In a book titled Criminal Interro­gation and Confessions, (1962), Inbau and Reid describe a wide range of tactics such as the following:

–"Display an air of confidence about the subject's guilt."

–"Sympathize with the subject by telling him that anyone else under similar conditions or circumstances might have done the same thing."

–"Point out the possibility of exaggeration on the part of the accuser or victim or exaggerate the nature and seriousness of the offense itself."

What are some tactics used to encourage criminals to confess?

None of these tactics reduces the usefulness of a confession. For example, consider the last tactic.

Suppose a law enforcement official, interrogating a suspect in a domestic violence dispute, says, "Your wife claims you hit her 40 or 50 times in 5 minutes. That seems almost impossible."

The suspect might reply, "She's lying. I couldn't have hit her more than 2 or 3 times." That is a confession, of course, and such a statement might be used in court to convict the suspect.

What is the famous tactic called "Good Cop, Bad Cop"?

One of the most famous psych­ological tricks used to interrogate subjects is known as "Good Cop, Bad Cop." First the subject is interrogated by a hostile, accusatory officer who threatens maxi­mum punishment and shows no sym­pathy. That is the Bad Cop.

Next, a friendlier officer enters the room. The first one leaves, and the second one apologizes for the Bad Cop, saying something like, "You'll have to pardon Officer X; he gets carried away some­times."

The new officer (the Good Cop) expres­ses sympathy with the suspect, assures him or her that cooperation might result in favorable treatment, and tries to establish a rapport with the suspect. Then the suspect is more likely to be honest.

Do psychological tricks sometimes produce confessions from subjects who are not really guilty? Definitely. False confessions were the specialty of Saul Kassin of Williams College. He referred to them as "false memories against the self" (Kassin, 1997).

How was a false confession produced in a laboratory experiment?

In one experiment, Kassin and Kiechel (1996) arranged for experimental subjects to participate in a fast or slow keyboarding task. Subjects were warned not to touch the ALT key, and most of them successfully avoided it.

However, at the end of the experiment, the researcher accused them of hitting the ALT key. One group heard a witness (actually a confederate of the experi­menter) say she had seen the event.

Nearly 70% of the participants in all groups signed a false confession, including nearly 100% of the people in the fast-paced "witness" group. They were not simply lying; they had been convinced. By the end of the experi­ment, 35% of the subjects in that group produced detailed false recollections of hitting the ALT key.

False confessions are more likely if a suspect is intimidated, told of damning evidence, or led to think confession will result in approval or leniency. In Kassin's experiment, students knew they were in a psychology experiment, nothing much was at stake, and it was possible they hit the ALT key without realizing it, so they were easily convinced.
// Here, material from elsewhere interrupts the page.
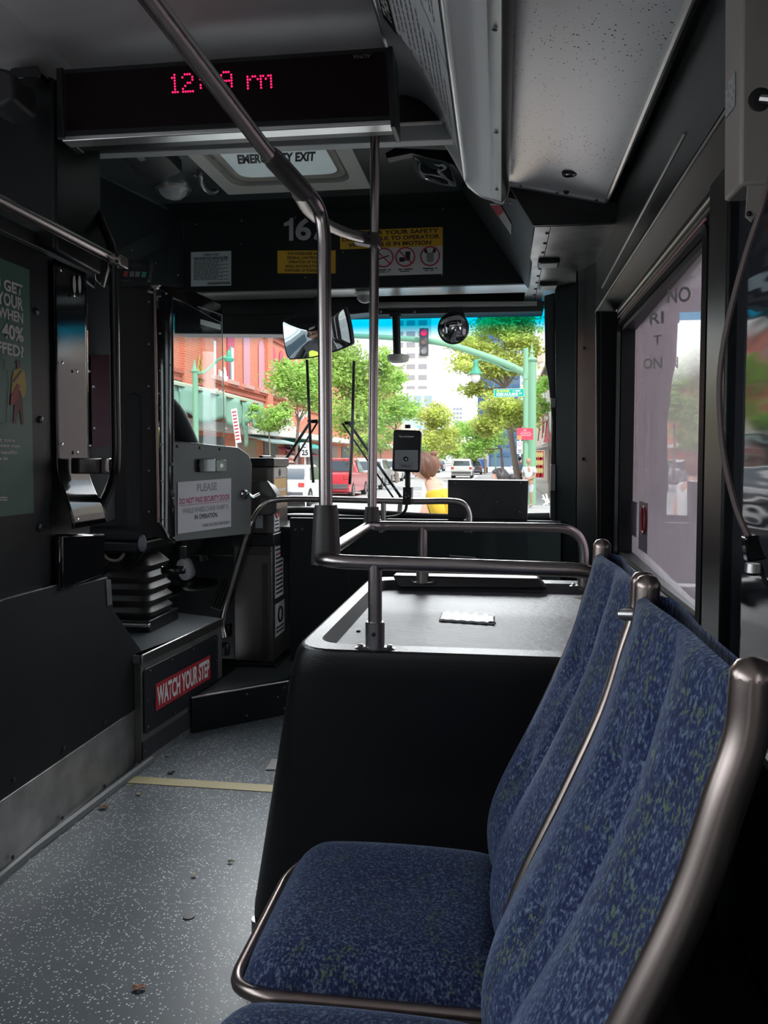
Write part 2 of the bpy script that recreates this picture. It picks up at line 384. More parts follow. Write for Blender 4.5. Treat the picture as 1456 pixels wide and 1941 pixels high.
# ---- windshield
wsg = glass('windshield_glass', (.52, .53, .53), .6, grad=(1.86, 1.985, (.0, .19, .31)))
ws = MB().grid(lambda u, v: V((-1.985+u*2.285, 4.46+.05*math.sin(u*math.pi), .88+v*1.21)), 24, 6)
o = struct('window_1', ws, wsg, 'curved windshield with a blue sunshade band along its top edge', smooth=True)
tag(MB().tube(spline([P(330, 984, Y=4.43), P(480, 976, Y=4.43), P(560, 967, Y=4.43), P(700, 972, Y=4.43), P(850, 980, Y=4.43), P(1042, 978, Y=4.43)]), .018, 10).build('windshield_seal', rubber, smooth=True),
    'black rubber seal bead lying along the bottom of the windshield', 'window seal')
# ---- front header above the windshield
HY = 3.9
zb = P(700, 546, Y=HY).z; zt = 2.448
hd = thing('front_header', 'black header panel over the windshield carrying the bus number and warning placards', 'panel', (-.8, HY, zb))
MB().slab([(-1.62, HY, zb), (.13, HY, zb), (.13, HY, zt), (-1.62, HY, zt)], (0, .02, 0)).build('front_panel', greenblack, hd, bevel=.002)
MB().slab([(-1.95, HY, zt), (.13, HY, zt), (.13, 3.74, ZC), (-1.95, 3.74, ZC)], (0, .02, .002)).build('upper_chamfer', greenblack, hd)
MB().slab([(-1.62, HY, zb), (.13, HY, zb), (.13, 4.10, zb), (-1.62, 4.10, zb)], (0, 0, .006)).build('underside', alum, hd)
sp = [P(x, y, Y=HY-.001) for x, y in ((458, 418), (458, 462), (560, 412), (579, 526), (345, 520), (650, 478), (838, 522), (840, 396), (372, 425))]
screws(sp, (0, -1, 0), hd, .005)
# left cheek of the header, angled back to the side wall
ck = thing('header_cheek', 'black angled cheek panel between the header and the driver side wall', 'panel', (-1.8, 3.3, 2.0))
MB().slab([(-1.62, HY, zb), (-1.62, HY, zt), (-1.90, 2.72, ZC), (-1.90, 2.72, 1.75), (-1.80, 3.5, 1.80)], (-.02, 0, 0)).build('cheek_panel', greenblack, ck)
screws([(-1.70+.04*k, 3.25+.16*k, 2.18-.02*k) for k in range(4)], (1, -.2, 0), ck, .005)
# silver gap strip and visor box above the glass
vb = thing('sunshade_housing', 'black roller sunshade housing above the left half of the windshield', 'sunshade', (-1.3, 4.25, 2.0))
MB().slab([P(330, 566, Y=4.2), P(700, 566, Y=4.2), P(700, 592, Y=4.2), P(620, 600, Y=4.2), P(600, 634, Y=4.2), P(330, 632, Y=4.2)], (0, .14, 0)).build('housing', black, vb, bevel=.006)
MB().slab([P(415, 598, Y=4.19), P(560, 594, Y=4.19), P(555, 610, Y=4.19), P(415, 612, Y=4.19)], (0, .03, 0)).build('roller_cover', charcoal, vb, bevel=.004)
struct('trim_2', MB().slab([P(640, 575, Y=4.3), P(1030, 572, Y=4.3), P(1030, 590, Y=4.3), P(640, 597, Y=4.3)], (0, .15, 0)), rubber)
struct('trim_3', MB().slab([P(640, 584, Y=4.25), P(1018, 578, Y=4.25), P(1018, 571, Y=4.25), P(640, 573, Y=4.25)], (0, .03, .0)), alum)
# ---- roof hatch
ht = thing('roof_hatch', 'white roof hatch with a rounded recess marked emergency exit', 'hatch', (-.9, 3.3, ZC))
def rr(x0, x1, y0, y1, z, r): return rounded([(x0, y0, z), (x1, y0, z), (x1, y1, z), (x0, y1, z)], r, 6)
def ringed(a, b):
    n = len(a); return MB().add(a+b, [(i, (i+1) % n, n+(i+1) % n, n+i) for i in range(n)])
fr_o = rr(hx0-.03, hx1+.03, hy0-.03, hy1+.03, ZC-.008, .01); fr_i = rr(hx0+.035, hx1-.035, hy0+.03, hy1-.075, ZC-.012, .09)
hatch_m = mat('hatch_white', (.62, .62, .56), .45)
ringed(fr_o, fr_i).build('frame', hatch_m, ht, solid=.006)
lip = rr(hx0+.05, hx1-.05, hy0+.045, hy1-.085, ZC+.004, .085); wi = rr(hx0+.085, hx1-.085, hy0+.09, hy1-.115, ZC+.010, .07)
ringed(fr_i, lip).build('gasket', mat('hatch_gasket', (.28, .28, .25), .5), ht, solid=.002, smooth=True)
ringed(lip, wi).build('recess_wall', ivory, ht, solid=.004, smooth=True)
lidm = mat('hatch_lid', (.62, .66, .66), .35); nt = lidm.node_tree; tl_ = nt.nodes.new('ShaderNodeBsdfTranslucent'); tl_.inputs[0].default_value = (.75, .8, .8, 1); mi = nt.nodes.new('ShaderNodeMixShader'); mi.inputs[0].default_value = .20
nt.links.new(nt.nodes['Principled BSDF'].outputs[0], mi.inputs[1]); nt.links.new(tl_.outputs[0], mi.inputs[2]); nt.links.new(mi.outputs[0], nt.nodes['Material Output'].inputs[0])
MB().slab(wi, (0, 0, .01)).build('lid', lidm, ht)
z_ = ZC+.008
text('EMERGENCY EXIT', P(452, 311, Z=z_), P(597, 305, Z=z_), P(449, 293, Z=z_), ink, ht, bold=.045)
screws([P(405, 300, Z=ZC-.012), P(422, 325, Z=ZC-.012)], (0, 0, -1), ht, .005)
# ---- ceiling fittings over the driver
sb = thing('ceiling_speaker_box', 'black octagonal box on a bracket under the dark ceiling left of the hatch', 'speaker', P(290, 325, Z=ZC))
ZS = 2.41
op = [P(x, y, Z=ZS) for x, y in ((240, 308), (232, 301), (262, 296), (312, 294), (345, 326), (338, 332), (290, 346), (262, 334))]
MB().slab(op, (0, 0, .05)).build('cover', black, sb, bevel=.006)
MB().slab([P(250, 290, Z=ZS), P(262, 287, Z=ZS), P(276, 304, Z=ZS-.004), P(266, 306, Z=ZS-.004)], (0, 0, .012)).build('bracket', alum, sb)
dl = thing('dome_light', 'round clear dome light with ribbed lens in the dark ceiling left of the hatch', 'ceiling light', P(328, 358, Z=ZC))
c = P(328, 357, Z=ZC)
MB().lathe(c, (0, 0, -1), [(.085, 0), (.083, .012), (.070, .018), (.066, .012)], 32).build('bezel', alum, dl, smooth=True)
MB().lathe(c, (0, 0, -1), [(.066, .008), (.058, .030), (.036, .046), (.012, .052), (.001, .053)], 32).build('lens', mat('clear_lens', (.75, .78, .78), .12, bump=.8, bscale=70, trans=.55), dl, smooth=True)
hk = thing('ceiling_grab_hook', 'chrome curved hook handle hanging under the ceiling beside the hatch', 'handle', P(378, 332, Z=ZC))
h0 = [P(374, 330, Z=ZC-.01), P(380, 334, Z=ZC-.02), P(382, 348, Z=ZC-.04), P(390, 360, Z=ZC-.05), P(403, 366, Z=ZC-.04), P(412, 362, Z=ZC-.02)]
MB().tube(spline(h0), .010, 10).build('grip', alum, hk, smooth=True)
MB().lathe(P(375, 330, Z=ZC), (0, 0, -1), [(.02, 0), (.018, .008)], 14).build('mount', alum, hk); MB().lathe(P(411, 360, Z=ZC), (0, 0, -1), [(.02, 0), (.016, .015)], 14).build('mount', black, hk)
# convex mirror near the hatch on the right, seen against the dark ceiling
cm = thing('curved_interior_mirror', 'small rounded rectangular convex mirror on a black bracket under the ceiling beside the light cove', 'mirror', P(820, 320, Y=3.0))
mc = [P(780, 293, Y=3.0), P(845, 306, Y=2.95), P(858, 320, Y=2.95), P(866, 355, Y=2.92), P(838, 351, Y=2.95), P(800, 340, Y=2.99), P(788, 325, Y=3.0)]
fr = rounded(mc, .012, 3); ce = sum((V(p) for p in fr), V())/len(fr)
MB().slab(fr, (0, .025, .01)).build('rim', mat('mirror_rim', (.16, .17, .17), .4), cm, bevel=.003)
inn = [ce+(V(p)-ce)*.88+V((0, -.003, 0)) for p in fr]; mb = MB(); rows = [inn]+[[ce+(p-ce)*s_+V((0, -.012*(1-s_*s_), 0)) for p in inn] for s_ in (.75, .5, .25)]
vs = [p for r_ in rows for p in r_]+[ce+V((0, -.013, 0))]; n = len(inn)
fs = [(j*n+i, j*n+(i+1) % n, (j+1)*n+(i+1) % n, (j+1)*n+i) for j in range(3) for i in range(n)]+[(3*n+i, 3*n+(i+1) % n, 4*n) for i in range(n)]
MB().add(vs, fs).build('mirror_face', mat('mirror_silver', (.82, .84, .84), .03, 1.), cm, smooth=True)
MB().slab([P(730, 290, Y=3.05), P(748, 280, Y=3.05), P(850, 284, Y=3.05), P(868, 322, Y=3.05), P(860, 312, Y=3.05), P(780, 290, Y=3.05), P(733, 300, Y=3.05)], (0, .05, 0)).build('bracket', black, cm, bevel=.004)
# ---- beam across the ceiling and the dark pillar at its left end
bm_ = thing('ceiling_beam', 'pale grey painted beam running across the ceiling behind the display sign', 'beam', (-.6, 2.66, 2.26))
MB().slab([P(170, 268, Y=2.66), P(900, 232, Y=2.66), P(900, 262, Y=2.66), P(170, 292, Y=2.66)], (0, .05, 0)).build('beam_face', mat('beam_grey', (.36, .38, .37), .45), bm_, bevel=.003)
MB().box((P(640, 250, Y=2.66).x, 2.645, P(640, 250, Y=2.66).z+.01), (P(655, 250, Y=2.66).x, 2.66, P(640, 250, Y=2.66).z+.035)).build('clip', white_pl, bm_)
struct('trim_4', MB().slab([P(176, 262, Y=2.67), P(900, 225, Y=2.67), (.35, 2.67, ZC), (-1.45, 2.67, ZC)], (0, .04, 0)), black)
pl = thing('partition_pillar', 'dark pillar box reaching the ceiling left of the display sign', 'pillar', (-1.4, 2.7, 1.7))
pf = mat('pillar_grey', (.018, .018, .019), .5, bump=.1, bscale=200)
MB().slab([P(100, 140, Y=2.64), P(178, 150, Y=2.64), P(181, 545, Y=2.64), P(98, 480, Y=2.64)], (-.02, .03, 0)).build('front_face', pf, pl, bevel=.004)
MB().slab([P(24, 150, Y=2.30), P(34, 143, Y=2.30), P(98, 143, Y=2.30), P(104, 152, Y=2.30), P(106, 478, Y=2.30), P(-30, 428, Y=2.30), P(-30, 240, Y=2.30)], (-.02, .32, 0)).build('dark_box', black, pl, bevel=.012)
MB().slab([P(12, 140, Y=2.25), P(22, 128, Y=2.25), P(70, 124, Y=2.25), P(78, 138, Y=2.25), P(76, 146, Y=2.25), P(14, 150, Y=2.25)], (0, .08, 0)).build('top_bracket', gloss_black, pl, bevel=.003)
jb = thing('junction_box', 'small dark grey junction box beside the dark pillar top', 'box', P(5, 160, Y=2.1))
MB().slab([P(-40, 118, Y=2.1), P(12, 130, Y=2.1), P(25, 140, Y=2.1), P(24, 188, Y=2.1), P(-10, 205, Y=2.1), P(-40, 195, Y=2.1)], (0, .12, 0)).build('box_body', pf, jb, bevel=.01)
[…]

The remarkable thing is that people can make false confessions when the stakes are much higher, costing them 10 or 20 years in prison. Apparently some people are suggestible enough, or ignorant enough about the consequences, that they will confess in order to comply with the interrogator's demands and get out of an unpleasant situation.

Why should interrogations be videorecorded?

Factors that might lead a person to make a false confession, such as leading ques­tions or unreasonable pressure from the examiner, can be seen and heard on a video recording. Experts now recom­mend that law enforcement officials make video recordings of all criminal interro­gations so that they can prove later they elicited a confession without using excessive force or deception.


Inbau, F. E. & Reid, J. E. (1962) Criminal Interrogation and Confessions. Baltimore: Williams & Watkins.

Kassin, S. M. & Kiechel, K. L. (1996). The social psychology of false confessions: Compliance, internalization, and confabulation. Psychological Science, 7, 125-128.

Kassin, S. M. (1997) The psychology of confession evidence. American Psychologist, 52, 221-233.